Challenge
Word for word, copy all the data and drop the pictures.

Collected data
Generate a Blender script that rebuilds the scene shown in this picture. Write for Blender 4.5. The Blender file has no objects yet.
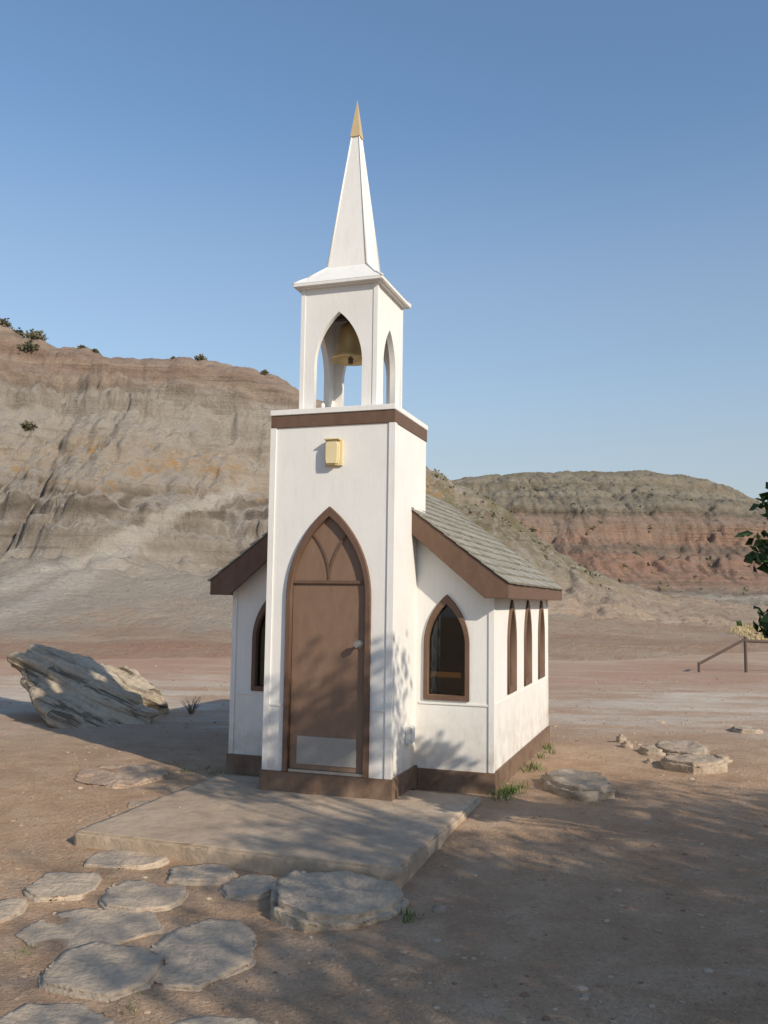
import bpy, bmesh, math, random
import numpy as np
from mathutils import Vector, Matrix, noise
random.seed(7)
scene=bpy.context.scene
COL=scene.collection
# ------------------------------------------------------------------ node helpers
def newmat(name, rough=0.8, spec=0.3):
    m=bpy.data.materials.new(name); m.use_nodes=True
    nt=m.node_tree; b=nt.nodes['Principled BSDF']
    b.inputs['Roughness'].default_value=rough
    b.inputs['Specular IOR Level'].default_value=spec
    return m,nt,b
def setin(nt,sock,v):
    if isinstance(v,bpy.types.NodeSocket): nt.links.new(v,sock)
    elif isinstance(v,(tuple,list)) and len(v)==3 and sock.type=='RGBA': sock.default_value=(*v,1)
    else: sock.default_value=v
def coords(nt,kind='Object',scale=(1,1,1),rot=(0,0,0)):
    t=nt.nodes.new('ShaderNodeTexCoord'); mp=nt.nodes.new('ShaderNodeMapping')
    mp.inputs['Scale'].default_value=scale; mp.inputs['Rotation'].default_value=rot
    nt.links.new(t.outputs[kind],mp.inputs['Vector']); return mp.outputs[0]
def nz(nt,vec,scale,detail=5,rough=.6,dist=0):
    n=nt.nodes.new('ShaderNodeTexNoise'); nt.links.new(vec,n.inputs['Vector'])
    n.inputs['Scale'].default_value=scale; n.inputs['Detail'].default_value=detail
    n.inputs['Roughness'].default_value=rough; n.inputs['Distortion'].default_value=dist
    return n.outputs['Fac']
def vor(nt,vec,scale,feature='F1'):
    n=nt.nodes.new('ShaderNodeTexVoronoi'); n.feature=feature
    nt.links.new(vec,n.inputs['Vector']); n.inputs['Scale'].default_value=scale
    return n
def ramp(nt,fac,stops,interp='LINEAR',k=1.):
    r=nt.nodes.new('ShaderNodeValToRGB'); cr=r.color_ramp; cr.interpolation=interp
    while len(cr.elements)<len(stops): cr.elements.new(.5)
    for e,(p,c) in zip(cr.elements,stops):
        e.position=p; e.color=(c,c,c,1) if isinstance(c,(int,float)) else (*[q*k for q in c],1)
    nt.links.new(fac,r.inputs[0]); return r.outputs[0]
def mix(nt,fac,a,b,mode='MIX'):
    m=nt.nodes.new('ShaderNodeMix'); m.data_type='RGBA'; m.blend_type=mode
    setin(nt,m.inputs[0],fac); setin(nt,m.inputs[6],a); setin(nt,m.inputs[7],b); return m.outputs[2]
def mth(nt,op,a,b=None,c=None):
    m=nt.nodes.new('ShaderNodeMath'); m.operation=op
    setin(nt,m.inputs[0],a)
    if b is not None: setin(nt,m.inputs[1],b)
    if c is not None: setin(nt,m.inputs[2],c)
    return m.outputs[0]
def bump(nt,b,h,strength=.3,dist=.02):
    n=nt.nodes.new('ShaderNodeBump'); n.inputs['Strength'].default_value=strength
    n.inputs['Distance'].default_value=dist; nt.links.new(h,n.inputs['Height'])
    nt.links.new(n.outputs[0],b.inputs['Normal'])
def sepz(nt,vec):
    s=nt.nodes.new('ShaderNodeSeparateXYZ'); nt.links.new(vec,s.inputs[0]); return s.outputs
def maprange(nt,v,a,b,c=0,d=1):
    m=nt.nodes.new('ShaderNodeMapRange'); setin(nt,m.inputs[0],v)
    for i,x in enumerate((a,b,c,d)): m.inputs[i+1].default_value=x
    return m.outputs[0]
# ------------------------------------------------------------------ materials
def mat_white():
    m,nt,b=newmat('white_paint',.6,.3)
    v=coords(nt)
    n=nz(nt,v,2.2,5,.65); n2=nz(nt,coords(nt,scale=(9,9,1.2)),3,4,.6)
    c=mix(nt,ramp(nt,n,[(.3,0),(.75,1)]),(.78,.765,.73),(.71,.69,.65))
    c=mix(nt,ramp(nt,n2,[(.52,0),(.8,.3)]),c,(.57,.53,.47))
    z=sepz(nt,v)[2]
    g=mth(nt,'MULTIPLY',maprange(nt,z,.75,.1,0,1),ramp(nt,nz(nt,v,6,5,.7),[(.35,0),(.68,.8)]))
    c=mix(nt,g,c,(.48,.39,.30))
    setin(nt,b.inputs['Base Color'],c)
    bump(nt,b,nz(nt,coords(nt,scale=(14,14,2)),6,4,.6),.15,.01)
    return m
def mat_brown(name,c1,c2,rough=.6):
    m,nt,b=newmat(name,rough,.3)
    v=coords(nt); n=nz(nt,coords(nt,scale=(3,3,1)),5,5,.7)
    c=mix(nt,ramp(nt,n,[(.3,0),(.75,1)]),c1,c2)
    c=mix(nt,ramp(nt,nz(nt,v,23,4,.7),[(.62,0),(.8,.45)]),c,(.30,.23,.17))
    z=sepz(nt,v)[2]
    c=mix(nt,mth(nt,'MULTIPLY',maprange(nt,z,.3,-.05,0,1),ramp(nt,nz(nt,v,7,5,.7),[(.35,0),(.7,.7)])),c,(.33,.24,.165))
    setin(nt,b.inputs['Base Color'],c)
    bump(nt,b,nz(nt,coords(nt,scale=(20,20,3)),5,4,.6),.15,.006)
    return m
def mat_plain(name,c,rough=.5,metal=0,var=.25,spec=.4,scale=12):
    m,nt,b=newmat(name,rough,spec); b.inputs['Metallic'].default_value=metal
    n=nz(nt,coords(nt),scale,4,.6)
    setin(nt,b.inputs['Base Color'],mix(nt,n,tuple(x*(1-var) for x in c),tuple(min(1,x*(1+var)) for x in c)))
    return m
WHITE=mat_white()
BROWN=mat_brown('brown_trim_paint',(.12,.068,.044),(.16,.10,.068))
DOORB=mat_brown('brown_door_paint',(.19,.118,.079),(.235,.15,.103),.5)
GOLD=mat_plain('gold_paint',(.62,.47,.26),.45,.2,.12)
BELLM=mat_plain('bell_brass',(.48,.34,.16),.42,.45,.2)
STEEL=mat_plain('brushed_steel',(.42,.40,.37),.38,.75,.2)
KICK=mat_plain('dull_kick_plate',(.30,.28,.255),.5,0,.15)
YEL=mat_plain('cream_yellow_plastic',(.70,.59,.35),.75,0,.08,.2)
DARKW=mat_plain('interior_wood',(.10,.07,.05),.7)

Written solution
Generate a Blender script that rebuilds the scene shown in this picture. Write for Blender 4.5. The Blender file has no objects yet.
import bpy, bmesh, math, random
import numpy as np
from mathutils import Vector, Matrix, noise
random.seed(7)
scene=bpy.context.scene
COL=scene.collection
# ------------------------------------------------------------------ node helpers
def newmat(name, rough=0.8, spec=0.3):
    m=bpy.data.materials.new(name); m.use_nodes=True
    nt=m.node_tree; b=nt.nodes['Principled BSDF']
    b.inputs['Roughness'].default_value=rough
    b.inputs['Specular IOR Level'].default_value=spec
    return m,nt,b
def setin(nt,sock,v):
    if isinstance(v,bpy.types.NodeSocket): nt.links.new(v,sock)
    elif isinstance(v,(tuple,list)) and len(v)==3 and sock.type=='RGBA': sock.default_value=(*v,1)
    else: sock.default_value=v
def coords(nt,kind='Object',scale=(1,1,1),rot=(0,0,0)):
    t=nt.nodes.new('ShaderNodeTexCoord'); mp=nt.nodes.new('ShaderNodeMapping')
    mp.inputs['Scale'].default_value=scale; mp.inputs['Rotation'].default_value=rot
    nt.links.new(t.outputs[kind],mp.inputs['Vector']); return mp.outputs[0]
def nz(nt,vec,scale,detail=5,rough=.6,dist=0):
    n=nt.nodes.new('ShaderNodeTexNoise'); nt.links.new(vec,n.inputs['Vector'])
    n.inputs['Scale'].default_value=scale; n.inputs['Detail'].default_value=detail
    n.inputs['Roughness'].default_value=rough; n.inputs['Distortion'].default_value=dist
    return n.outputs['Fac']
def vor(nt,vec,scale,feature='F1'):
    n=nt.nodes.new('ShaderNodeTexVoronoi'); n.feature=feature
    nt.links.new(vec,n.inputs['Vector']); n.inputs['Scale'].default_value=scale
    return n
def ramp(nt,fac,stops,interp='LINEAR',k=1.):
    r=nt.nodes.new('ShaderNodeValToRGB'); cr=r.color_ramp; cr.interpolation=interp
    while len(cr.elements)<len(stops): cr.elements.new(.5)
    for e,(p,c) in zip(cr.elements,stops):
        e.position=p; e.color=(c,c,c,1) if isinstance(c,(int,float)) else (*[q*k for q in c],1)
    nt.links.new(fac,r.inputs[0]); return r.outputs[0]
def mix(nt,fac,a,b,mode='MIX'):
    m=nt.nodes.new('ShaderNodeMix'); m.data_type='RGBA'; m.blend_type=mode
    setin(nt,m.inputs[0],fac); setin(nt,m.inputs[6],a); setin(nt,m.inputs[7],b); return m.outputs[2]
def mth(nt,op,a,b=None,c=None):
    m=nt.nodes.new('ShaderNodeMath'); m.operation=op
    setin(nt,m.inputs[0],a)
    if b is not None: setin(nt,m.inputs[1],b)
    if c is not None: setin(nt,m.inputs[2],c)
    return m.outputs[0]
def bump(nt,b,h,strength=.3,dist=.02):
    n=nt.nodes.new('ShaderNodeBump'); n.inputs['Strength'].default_value=strength
    n.inputs['Distance'].default_value=dist; nt.links.new(h,n.inputs['Height'])
    nt.links.new(n.outputs[0],b.inputs['Normal'])
def sepz(nt,vec):
    s=nt.nodes.new('ShaderNodeSeparateXYZ'); nt.links.new(vec,s.inputs[0]); return s.outputs
def maprange(nt,v,a,b,c=0,d=1):
    m=nt.nodes.new('ShaderNodeMapRange'); setin(nt,m.inputs[0],v)
    for i,x in enumerate((a,b,c,d)): m.inputs[i+1].default_value=x
    return m.outputs[0]
# ------------------------------------------------------------------ materials
def mat_white():
    m,nt,b=newmat('white_paint',.6,.3)
    v=coords(nt)
    n=nz(nt,v,2.2,5,.65); n2=nz(nt,coords(nt,scale=(9,9,1.2)),3,4,.6)
    c=mix(nt,ramp(nt,n,[(.3,0),(.75,1)]),(.78,.765,.73),(.71,.69,.65))
    c=mix(nt,ramp(nt,n2,[(.52,0),(.8,.3)]),c,(.57,.53,.47))
    z=sepz(nt,v)[2]
    g=mth(nt,'MULTIPLY',maprange(nt,z,.75,.1,0,1),ramp(nt,nz(nt,v,6,5,.7),[(.35,0),(.68,.8)]))
    c=mix(nt,g,c,(.48,.39,.30))
    setin(nt,b.inputs['Base Color'],c)
    bump(nt,b,nz(nt,coords(nt,scale=(14,14,2)),6,4,.6),.15,.01)
    return m
def mat_brown(name,c1,c2,rough=.6):
    m,nt,b=newmat(name,rough,.3)
    v=coords(nt); n=nz(nt,coords(nt,scale=(3,3,1)),5,5,.7)
    c=mix(nt,ramp(nt,n,[(.3,0),(.75,1)]),c1,c2)
    c=mix(nt,ramp(nt,nz(nt,v,23,4,.7),[(.62,0),(.8,.45)]),c,(.30,.23,.17))
    z=sepz(nt,v)[2]
    c=mix(nt,mth(nt,'MULTIPLY',maprange(nt,z,.3,-.05,0,1),ramp(nt,nz(nt,v,7,5,.7),[(.35,0),(.7,.7)])),c,(.33,.24,.165))
    setin(nt,b.inputs['Base Color'],c)
    bump(nt,b,nz(nt,coords(nt,scale=(20,20,3)),5,4,.6),.15,.006)
    return m
def mat_plain(name,c,rough=.5,metal=0,var=.25,spec=.4,scale=12):
    m,nt,b=newmat(name,rough,spec); b.inputs['Metallic'].default_value=metal
    n=nz(nt,coords(nt),scale,4,.6)
    setin(nt,b.inputs['Base Color'],mix(nt,n,tuple(x*(1-var) for x in c),tuple(min(1,x*(1+var)) for x in c)))
    return m
WHITE=mat_white()
BROWN=mat_brown('brown_trim_paint',(.12,.068,.044),(.16,.10,.068))
DOORB=mat_brown('brown_door_paint',(.19,.118,.079),(.235,.15,.103),.5)
GOLD=mat_plain('gold_paint',(.62,.47,.26),.45,.2,.12)
BELLM=mat_plain('bell_brass',(.48,.34,.16),.42,.45,.2)
STEEL=mat_plain('brushed_steel',(.42,.40,.37),.38,.75,.2)
KICK=mat_plain('dull_kick_plate',(.30,.28,.255),.5,0,.15)
YEL=mat_plain('cream_yellow_plastic',(.70,.59,.35),.75,0,.08,.2)
DARKW=mat_plain('interior_wood',(.10,.07,.05),.7)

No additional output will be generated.